Of course that didn’t happen, but it is fair to say that Open Slather 2.0 comes across as a far more solid effort than their first stab at it. Not funny, we have to stress – “solid”. Gone for the most part are the bizarrely unfunny sketches (remember “Rack”) that left us scratching our heads; gone also are a lot of the more blatant attempts to create “sure-fire” comedy characters. The TV show parodies have been scaled back a bit too, though you’re never going to kill off that Liz Hayes 60 Minutes one.

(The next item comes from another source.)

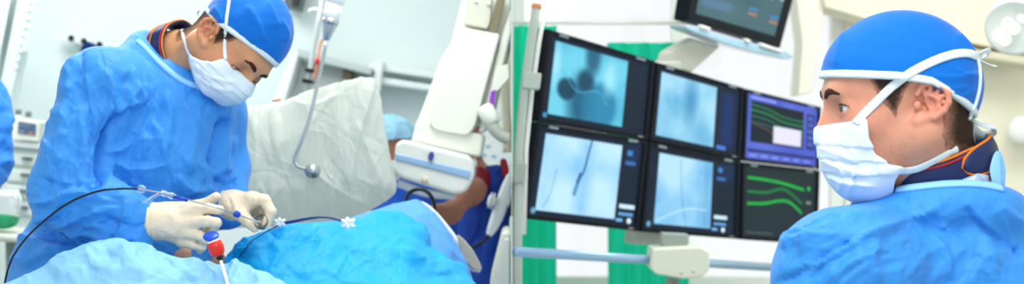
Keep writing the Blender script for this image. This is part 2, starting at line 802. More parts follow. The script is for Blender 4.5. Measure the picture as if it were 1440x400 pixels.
GOWN = crumple(mat('gown_cloth', (52, 142, 226), 0.56, 0.35, sheen=0.1))
GOWN_DEEP = mat('gown_cloth_deep', (30, 100, 195), 0.55, 0.4, bump=0.35, bscale=60, bdist=0.004, detail=6)
GOWN_TRIM = mat('gown_trim_cloth', (140, 200, 246), 0.6, 0.3, bump=0.3, bscale=300, bdist=0.001)
CAP = mat('cap_cloth', (5, 106, 200), 0.75, 0.2, bump=0.25, bscale=500, bdist=0.0006, sheen=0.2)
BAND = mat('cap_band_cloth', (214, 230, 234), 0.8, 0.2, bump=0.4, bscale=600, bdist=0.0006)
TIE = mat('tie_cloth', (214, 230, 232), 0.8, 0.2, bump=0.4, bscale=900, bdist=0.0005)
MASK = mat('mask_cloth', (212, 229, 240), 0.8, 0.2, bump=0.35, bscale=400, bdist=0.0008, sss=0.1)
SKIN = mat('skin', (200, 150, 125), 0.48, 0.4, sss=0.2, bump=0.35, bscale=700, bdist=0.0006, attr='Col', vary=0.10, vscale=120)
HAIR = mat('short_hair', (58, 42, 34), 0.75, 0.2, bump=0.9, bscale=900, bdist=0.001, attr='Col', vary=0.25, vscale=400)
BROW = mat('brow_hair', (70, 48, 40), 0.8, 0.1, bump=0.9, bscale=1500, bdist=0.001)
EYE = mat('eye', (230, 230, 230), 0.08, 0.6, attr='Col')
LATEX = mat('latex_glove', (229, 215, 190), 0.42, 0.4, bump=0.3, bscale=140, bdist=0.0015, sss=0.12)
NAVY = mat('lead_cloth', (18, 36, 84), 0.5, 0.4, bump=0.3, bscale=900, bdist=0.0008)
APRON = mat('apron_cloth', (10, 56, 150), 0.6, 0.3, bump=0.35, bscale=40, bdist=0.006)
ORANGE = mat('orange_piping', (226, 128, 30), 0.7, 0.2)
REDP = mat('red_piping', (190, 44, 32), 0.7, 0.2)
CREAM = mat('cream_enamel', (226, 230, 218), 0.35, 0.45, vary=0.02, vscale=3)
WHITE = mat('white_plastic', (238, 242, 242), 0.35, 0.45)
GREYB = mat('grey_beige_plastic', (206, 208, 196), 0.4, 0.4)
GREY = mat('grey_plastic', (120, 128, 130), 0.45, 0.4)
STEEL = mat('brushed_steel', (186, 192, 194), 0.28, 0.5, metal=0.9, bump=0.05, bscale=300)
BLACK = mat('black_plastic', (14, 16, 20), 0.35, 0.45)
BEZEL = mat('monitor_bezel', (10, 18, 30), 0.5, 0.15)
BLUEP = mat('blue_plastic', (10, 70, 190), 0.3, 0.5)
REDPL = mat('red_plastic', (214, 40, 32), 0.3, 0.5)
GREEN = translucent(mat('green_curtain_cloth', (40, 222, 184), 0.75, 0.2), 0.55)
CLEAR = mat('clear_plastic', (225, 240, 250), 0.08, 0.5, trans=0.85, alpha=0.75)
SHEET = mat('white_sheet_cloth', (236, 240, 238), 0.8, 0.2, bump=0.3, bscale=200, bdist=0.001)
DRAPE_C = crumple(mat('cyan_drape_cloth', (12, 162, 228), 0.55, 0.35), 7.0, 0.008, 0.4, (1, 1, 1))
DRAPE_P = crumple(mat('pale_drape_cloth', (134, 194, 236), 0.6, 0.35), 8.0, 0.008, 0.4, (1, 1, 1))
# ------------------------------------------------------------------ people
def head_ops(F, fr, eye_open=0.0055, neck=None, nr=0.058, gaze=0.0, jz=1.0, edx=0.0, ears=True):
    F.fr = fr

    def j(p):
        return (p[0], p[1], p[2] * jz if p[2] < -0.02 else p[2])
    F.ell((0.004, 0, 0.042), (0.094, 0.075, 0.084))
    F.ell((0.045, 0, -0.02), (0.058, 0.062, 0.095 * (0.3 + 0.7 * jz)), k=0.03)
    F.ell((0.070, 0, 0.045), (0.034, 0.055, 0.045), k=0.02)
    for s in (1, -1):
        F.cap(j((0.0, 0.056 * s, -0.045)), j((0.072, 0.020 * s, -0.100)), 0.017, 0.015, k=0.03)
        F.ell((0.066, 0.043 * s, -0.022), (0.024, 0.020, 0.018), k=0.02)
    F.ell(j((0.082, 0, -0.098)), (0.018, 0.022, 0.018), k=0.025)
    F.cap((0.0985, -0.026, 0.020), (0.0985, 0.026, 0.020), 0.0095, k=0.022)
    F.cap((0.1015, 0, 0.006), (0.114, 0, -0.030), 0.0062, 0.0105, k=0.014)
    for s in (1, -1):
        F.ell((0.104, 0.0125 * s, -0.033), (0.011, 0.0075, 0.0075), k=0.008)
    F.ell(j((0.097, 0, -0.062)), (0.010, 0.022, 0.006), k=0.010)
    F.ell(j((0.095, 0, -0.073)), (0.010, 0.020, 0.006), k=0.010)
    if neck is not None:
        F.cap((-0.022, 0, -0.03), neck, nr, nr + 0.010, k=0.035)
        n = np.asarray(neck)
        for s in (1, -1):
            F.cap((-0.012, 0.062 * s, -0.035), n + np.array([0.045, 0.018 * s, 0.0]), 0.014, 0.017, k=0.03)
    for s in (1, -1):
        F.ell((0.112, 0.034 * s, -0.001), (0.020, 0.017, 0.0115), k=0.014, op='-')
        F.ell((0.0835, 0.033 * s, -0.001), (0.0142, 0.0155, 0.0142), k=0.009)
        F.ell((0.0945, 0.036 * s, -0.0015 - gaze), (0.017, 0.0150, eye_open), k=0.0015, op='-')
    for s in (1, -1) if ears else ():
        ear(F, fr, s, edx)


def clip_ears(F, fr, bag, brim):
    """the ears are tucked under the cap: nothing of the head stays outside the cap above its brim."""
    (c, r) = bag
    lo = np.array((-0.12, -0.13, -0.05))
    hi = np.array((0.06, 0.13, 0.09))
    cs = np.array([fr.w((x, y, z)) for x in (lo[0], hi[0]) for y in (lo[1], hi[1]) for z in (lo[2], hi[2])])
    sl = F.sub(cs.min(0), cs.max(0))
    X, Y, Z = F.pts(sl, fr)
    k0 = np.sqrt(((X - c[0]) / r[0]) ** 2 + ((Y - c[1]) / r[1]) ** 2 + ((Z - c[2]) / r[2]) ** 2)
    out = (1 - k0) * min(r) + (-0.0015)
    above = np.interp(X, brim[0], brim[1]) + 0.003 - Z
    F.D[sl] = np.maximum(F.D[sl], -np.maximum(above, out)).astype(np.float32)


def ear(F, fr, s, dx=0.0):
    def E(a, b, o=0.0):
        return (a + dx, s * (0.0745 - 0.26 * a + o), b * 0.94 + 0.001)
    hel = [(0.004, 0.014), (-0.002, 0.026), (-0.014, 0.031), (-0.027, 0.026), (-0.034, 0.014), (-0.034, 0.002), (-0.028, -0.010), (-0.017, -0.019)]
    # thin plate, concha, rim, lobe
    for a, b in hel[1:]:
        F.cap(E(-0.012, 0.002, -0.004), E(a, b, -0.002), 0.0050, 0.0026, k=0.003)
    F.cap(E(0.0, -0.012, -0.004), E(0.002, -0.022, -0.003), 0.005, 0.005, k=0.006)
    F.ell(E(-0.010, 0.000, 0.006), (0.0095, 0.009, 0.0115), k=0.004, op='-')
    F.ell(E(-0.016, 0.017, 0.005), (0.009, 0.0065, 0.006), k=0.004, op='-')
    F.chain([E(a, b, 0.0015) for a, b in hel], [0.0036, 0.0040, 0.0042, 0.0042, 0.0040, 0.0038, 0.0038, 0.0042], k=0.002)
    F.chain([E(-0.013, 0.012, 0.001), E(-0.022, 0.006, 0.001), E(-0.022, -0.005, 0.001), E(-0.014, -0.013, 0.001)], 0.0028, k=0.003)
    F.cap(E(-0.010, -0.019, -0.001), E(0.003, -0.024, -0.001), 0.0062, 0.0066, k=0.006)
    F.ell(E(0.004, -0.002, 0.002), (0.0052, 0.0045, 0.0065), k=0.004)
    F.ell(E(-0.004, -0.002, -0.002), (0.0035, 0.008, 0.0045), k=0.002, op='-')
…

What’s left – aside from more jokes involving guys in suits of armour because they rented them for a Game of Thrones parody way back in ep one and they might as well get their money’s worth – is the kind of blandly competent sketches that have put Australian sketch comedy in its grave. A sketch about a hip restaurant’s overly complicated ordering system! A sketch about a guy at a job interview who doesn’t want to get hired! A sketch about separated parents who use their child as a weapon! Actually, that’s a series of sketches. That idea does not get funnier with repetition.
Occasionally things move out of a comfort zone firmly established in 1991. A sketch where a man is murdered in fairly gruesome fashion for writing on a whiteboard with a permanent marker is slightly unpleasant; Guru Steve’s surf karate course opens episode 12 because it’s almost kind of funny. And an extended sketch where Marg Downey is a daggy loser on Dancing With the Stars is the kind of thing she was doing 30 years ago with the D-Generation.
But for the most part this feels firmly like the thrill has gone. All that’s left is a bunch of professionals getting the job done. They’re still doing those Glenn Robbins roadside drug testing sketches, only now Robbins literally walks out of the sketch halfway through and lets the new guys finish things off.
There’s a lesson in there somewhere.